Camouflaged against a jungle background that read "Exotic Skins Belong in the Jungle — Not on Your Feet" this "naked PETA beauty" hoped to embody the snakes and other species often subjected to live skinnings or beatings.
PETA reports that snakes, in particular, have had their heads nailed to trees and skinned while still alive.
Jena Hunt, PETA campaign coordinator of international grassroots campaigns, told local media — me, a woman from the Free Press's BSCENE, and a cameraman from WPTZ — that anyone with a companion animal should be able to empathize with these vulnerable animals.

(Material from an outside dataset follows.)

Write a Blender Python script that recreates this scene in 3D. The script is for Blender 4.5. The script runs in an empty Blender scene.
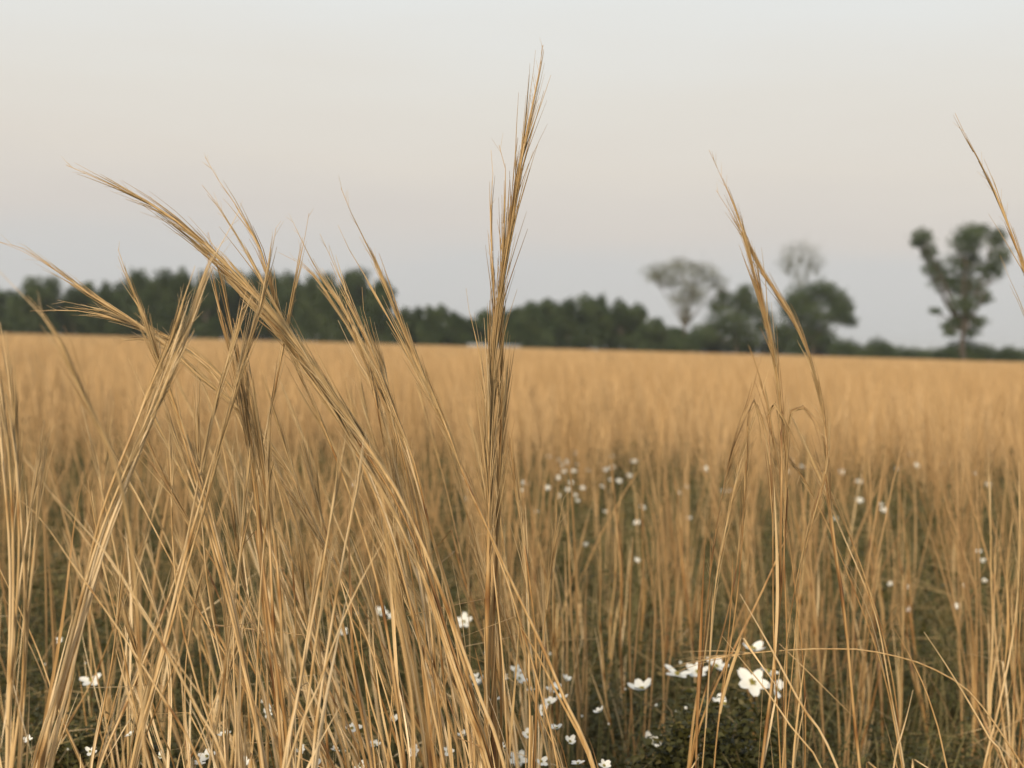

"We're asking Burlington residents to take a bite out of cruelty by giving snakeskin and other exotic leather the boot," says Hunt, originally from San Francisco.
Hunt favors these "sexy," or "naked" protests because she says they open up effective dialogue with the public.
Of course not everyone sees eye-to-eye with PETA, like the local motorcyclist who drove by the demonstration on Main Street yelling "PETA sucks," a comment which Hunt acknowledged with a simple smile.
I think the body paint and panties is a bit wussy. I'll go full-on tits out for animal rights any day of the week.
Posted by: Diane | May 22, 2009 at 09:48 AM
Mike was in the Freeps today -- he's the guy in the middle of Emily Nelson's picture on page 7B. Not the one with the beer gut, the other one.